Love is not something that you just fall into, as the romance novels and hit songs suggest. Love is a spiritual practice. You can get better at it over time. Here are eight ways to practice expressing love.

In the morning, ask yourself: "Who and what am I going to let aboard the ark of my heart today?" In the evening, review your day, warmly greeting all your loves.

The Buddhist teacher Thich Nhat Hanh suggests two mantras that can be spoken by those in intimate relationships. One partner says, "Darling, I am here for you." The other responds, "I know you are there, and I am very happy."

Try the Quaker practice of "holding someone in the light" by visualizing that person in the circle of God's love and presence.

Love is the spiritual prescription to counter the personal problem of fear. Rent the video Defending Your Life. After an accident, Daniel (Albert Brooks) finds himself in a place called Judgment City where he watches episodes from his life projected on a screen. He sees how constant anxiety has ruled his behavior and prevented him from being able to have meaningful relationships. Then he meets Julia (Meryl Streep), a radiant and confident woman, and he gets another chance to move from fear to love.

The rose was called the "queen of the flowers" by the Greek poet Sappho. It is known as an herb of love. Take time to smell the roses today, or use some rose essential oil for aromatherapy.

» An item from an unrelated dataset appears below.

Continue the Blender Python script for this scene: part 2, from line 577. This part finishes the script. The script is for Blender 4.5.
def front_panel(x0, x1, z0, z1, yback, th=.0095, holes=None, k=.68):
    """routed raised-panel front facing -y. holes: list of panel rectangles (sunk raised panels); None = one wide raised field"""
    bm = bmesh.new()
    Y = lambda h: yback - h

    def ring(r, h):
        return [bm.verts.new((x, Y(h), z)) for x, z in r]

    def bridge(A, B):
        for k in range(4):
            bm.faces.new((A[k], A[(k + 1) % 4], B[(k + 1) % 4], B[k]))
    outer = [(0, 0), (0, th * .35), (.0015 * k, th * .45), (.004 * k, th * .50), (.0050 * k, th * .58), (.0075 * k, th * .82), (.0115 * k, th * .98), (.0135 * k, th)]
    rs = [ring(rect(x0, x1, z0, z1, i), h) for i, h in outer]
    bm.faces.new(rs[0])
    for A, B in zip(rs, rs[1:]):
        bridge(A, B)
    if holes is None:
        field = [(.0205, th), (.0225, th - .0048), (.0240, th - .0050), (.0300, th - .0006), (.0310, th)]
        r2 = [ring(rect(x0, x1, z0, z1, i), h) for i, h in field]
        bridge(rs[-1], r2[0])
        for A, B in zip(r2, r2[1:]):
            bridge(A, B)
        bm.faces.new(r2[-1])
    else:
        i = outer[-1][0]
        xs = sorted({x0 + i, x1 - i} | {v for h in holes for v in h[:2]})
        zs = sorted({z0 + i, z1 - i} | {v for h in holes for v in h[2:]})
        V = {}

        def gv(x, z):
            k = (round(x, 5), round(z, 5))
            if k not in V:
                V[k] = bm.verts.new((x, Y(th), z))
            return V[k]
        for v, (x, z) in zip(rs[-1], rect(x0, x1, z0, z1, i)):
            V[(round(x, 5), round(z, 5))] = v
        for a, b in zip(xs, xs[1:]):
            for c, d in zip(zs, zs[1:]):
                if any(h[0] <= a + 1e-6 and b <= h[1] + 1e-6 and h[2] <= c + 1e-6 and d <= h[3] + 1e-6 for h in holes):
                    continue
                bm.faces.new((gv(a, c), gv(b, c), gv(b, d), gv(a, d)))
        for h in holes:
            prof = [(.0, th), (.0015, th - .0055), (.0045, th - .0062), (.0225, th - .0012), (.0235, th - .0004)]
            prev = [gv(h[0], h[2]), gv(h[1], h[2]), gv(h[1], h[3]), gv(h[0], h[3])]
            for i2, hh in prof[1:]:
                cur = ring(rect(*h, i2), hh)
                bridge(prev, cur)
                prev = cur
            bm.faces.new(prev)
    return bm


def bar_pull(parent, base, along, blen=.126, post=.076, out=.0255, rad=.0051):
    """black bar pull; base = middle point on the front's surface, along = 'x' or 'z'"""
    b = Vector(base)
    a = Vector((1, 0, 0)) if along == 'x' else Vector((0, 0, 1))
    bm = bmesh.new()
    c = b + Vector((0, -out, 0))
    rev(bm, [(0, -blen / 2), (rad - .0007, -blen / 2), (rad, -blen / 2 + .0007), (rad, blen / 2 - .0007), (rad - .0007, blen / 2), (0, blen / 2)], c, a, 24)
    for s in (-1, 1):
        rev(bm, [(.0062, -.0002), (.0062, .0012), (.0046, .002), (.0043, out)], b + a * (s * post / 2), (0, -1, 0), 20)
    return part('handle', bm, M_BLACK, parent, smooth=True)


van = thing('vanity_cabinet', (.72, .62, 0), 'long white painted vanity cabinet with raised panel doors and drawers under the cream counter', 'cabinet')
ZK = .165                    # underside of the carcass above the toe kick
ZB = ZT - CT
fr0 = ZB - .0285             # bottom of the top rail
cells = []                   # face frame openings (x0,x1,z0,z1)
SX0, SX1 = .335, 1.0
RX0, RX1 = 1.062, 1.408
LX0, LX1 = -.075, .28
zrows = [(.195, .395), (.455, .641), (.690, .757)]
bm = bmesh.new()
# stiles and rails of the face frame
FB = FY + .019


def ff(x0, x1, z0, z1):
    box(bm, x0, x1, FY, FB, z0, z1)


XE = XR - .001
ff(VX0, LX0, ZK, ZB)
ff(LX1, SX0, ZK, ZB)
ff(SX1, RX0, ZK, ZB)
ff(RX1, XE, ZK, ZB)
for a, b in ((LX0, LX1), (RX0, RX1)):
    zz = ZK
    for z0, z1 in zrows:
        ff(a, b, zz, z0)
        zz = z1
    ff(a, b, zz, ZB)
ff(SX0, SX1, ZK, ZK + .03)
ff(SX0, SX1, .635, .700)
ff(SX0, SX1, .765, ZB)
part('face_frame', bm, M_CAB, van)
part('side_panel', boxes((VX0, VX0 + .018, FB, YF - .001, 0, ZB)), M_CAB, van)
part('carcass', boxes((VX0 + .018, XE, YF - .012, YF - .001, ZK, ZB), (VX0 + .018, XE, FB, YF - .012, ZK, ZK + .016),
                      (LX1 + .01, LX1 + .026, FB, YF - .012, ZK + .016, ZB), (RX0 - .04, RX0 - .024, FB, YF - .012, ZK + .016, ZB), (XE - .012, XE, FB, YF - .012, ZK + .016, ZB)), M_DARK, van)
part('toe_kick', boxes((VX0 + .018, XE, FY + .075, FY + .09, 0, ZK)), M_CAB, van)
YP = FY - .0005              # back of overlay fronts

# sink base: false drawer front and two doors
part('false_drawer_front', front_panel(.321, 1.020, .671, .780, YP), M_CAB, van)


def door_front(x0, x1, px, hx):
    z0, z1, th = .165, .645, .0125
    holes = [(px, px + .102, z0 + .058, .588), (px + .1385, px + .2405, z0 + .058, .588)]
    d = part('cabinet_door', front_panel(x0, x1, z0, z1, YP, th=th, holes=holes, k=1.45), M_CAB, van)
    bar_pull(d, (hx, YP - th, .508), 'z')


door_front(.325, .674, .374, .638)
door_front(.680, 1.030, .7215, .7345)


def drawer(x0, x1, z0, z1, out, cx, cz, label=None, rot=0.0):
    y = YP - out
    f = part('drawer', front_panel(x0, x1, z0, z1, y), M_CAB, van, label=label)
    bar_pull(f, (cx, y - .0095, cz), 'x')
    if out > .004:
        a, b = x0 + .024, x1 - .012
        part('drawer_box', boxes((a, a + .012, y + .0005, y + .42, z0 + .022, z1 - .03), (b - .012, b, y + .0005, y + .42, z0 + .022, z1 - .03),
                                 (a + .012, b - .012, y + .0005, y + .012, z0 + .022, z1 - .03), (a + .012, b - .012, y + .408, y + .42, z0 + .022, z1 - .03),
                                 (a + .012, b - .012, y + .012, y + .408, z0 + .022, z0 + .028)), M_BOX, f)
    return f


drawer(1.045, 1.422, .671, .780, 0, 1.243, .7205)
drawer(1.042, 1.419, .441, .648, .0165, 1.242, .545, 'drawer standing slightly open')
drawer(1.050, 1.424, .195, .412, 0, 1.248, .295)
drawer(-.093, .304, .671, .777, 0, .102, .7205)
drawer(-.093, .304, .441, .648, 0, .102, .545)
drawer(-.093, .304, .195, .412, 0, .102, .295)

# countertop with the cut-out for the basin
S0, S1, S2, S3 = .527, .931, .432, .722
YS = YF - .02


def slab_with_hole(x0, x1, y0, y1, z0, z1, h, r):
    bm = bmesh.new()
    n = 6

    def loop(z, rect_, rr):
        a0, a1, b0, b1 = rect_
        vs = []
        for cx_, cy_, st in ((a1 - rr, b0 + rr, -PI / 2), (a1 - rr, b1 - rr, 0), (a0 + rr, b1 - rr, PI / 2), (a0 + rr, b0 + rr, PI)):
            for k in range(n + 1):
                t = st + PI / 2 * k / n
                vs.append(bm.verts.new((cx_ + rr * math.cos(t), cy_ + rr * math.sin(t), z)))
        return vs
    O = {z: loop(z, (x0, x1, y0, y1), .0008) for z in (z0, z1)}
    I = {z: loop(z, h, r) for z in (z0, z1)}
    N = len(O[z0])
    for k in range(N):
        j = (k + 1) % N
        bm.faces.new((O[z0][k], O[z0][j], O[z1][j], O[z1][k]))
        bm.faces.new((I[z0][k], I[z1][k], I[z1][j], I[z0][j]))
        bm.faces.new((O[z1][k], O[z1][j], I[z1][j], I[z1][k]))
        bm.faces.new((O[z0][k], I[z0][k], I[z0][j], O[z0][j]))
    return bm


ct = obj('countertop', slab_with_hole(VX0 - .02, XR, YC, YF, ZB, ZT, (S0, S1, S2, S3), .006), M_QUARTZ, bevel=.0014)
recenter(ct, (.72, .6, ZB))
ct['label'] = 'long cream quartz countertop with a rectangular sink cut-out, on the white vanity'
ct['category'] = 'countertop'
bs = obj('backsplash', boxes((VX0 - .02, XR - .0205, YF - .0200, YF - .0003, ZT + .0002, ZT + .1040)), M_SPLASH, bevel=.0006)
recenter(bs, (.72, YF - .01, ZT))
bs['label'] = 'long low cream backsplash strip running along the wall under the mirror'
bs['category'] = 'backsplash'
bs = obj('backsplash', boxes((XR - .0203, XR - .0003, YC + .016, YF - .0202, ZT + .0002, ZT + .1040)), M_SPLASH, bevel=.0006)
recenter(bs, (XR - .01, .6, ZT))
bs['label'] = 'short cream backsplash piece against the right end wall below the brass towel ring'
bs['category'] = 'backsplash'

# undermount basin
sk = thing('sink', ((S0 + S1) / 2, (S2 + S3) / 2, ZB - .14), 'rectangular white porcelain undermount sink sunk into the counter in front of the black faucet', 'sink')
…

Go to the library or a bookstore and get a book of art by Marc Chagall. Take a long look at the deliciousness of romantic love as portrayed in the painting The Birthday. A man floats in a room after greeting his future bride with a kiss and a bouquet of flowers.

Create an audiotape of some of your favorite love songs, and give it to your partner.

According to Rabbi David Cooper, love is based on a desire for completion — "to be whole, to be in harmony, to be connected, and to be free." As a Valentine's entry in your journal, write about what completes you. It does not have to be a person; it could be your work, an experience in nature, a hobby, or something else.